Yorgunluk bedenine değil, bazen ruhuna çöker. Daha yeni binlerce kilometreyi ardında bırakmışken, şimdi aklında yeni bir rota var: Gökçeada. Mavinin dinginliği, rüzgârın serin fısıltısı, taş sokaklarda yankılanan ayak sesleri... Hepsi bir çağrı gibi kulağında çınlıyor. Ama aynı anda yolda geçen saatler, sabah erken kalkmalar, feribot sıraları ve belki de aceleye gelen bir tatilin yarım kalmış tadı da bir başka sesle konuşuyor sana.
Üç gün.

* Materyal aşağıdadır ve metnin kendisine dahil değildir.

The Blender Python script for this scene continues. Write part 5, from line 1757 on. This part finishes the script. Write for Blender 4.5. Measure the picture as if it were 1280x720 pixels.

Belki yeter, belki değil. Belki de ada seni beklemiyor bu kez. Belki de bu defa, olduğun yerde kalmak, bir yere gitmemek en doğru gidiştir. İstanbul’da, tanıdık sokaklarda, tanıdık yüzlerde dinlenmek. Plansız bir hafta sonu, hiçbir beklenti olmadan geçen saatlerin iyileştirici sessizliği.
Gökçeada bir başka zamana kalsın. Çünkü bazı yolculuklar, yola çıkmadan önce hazırlanmak ister. Bazı tatiller, beden değil ruh dinlendiğinde anlam kazanır.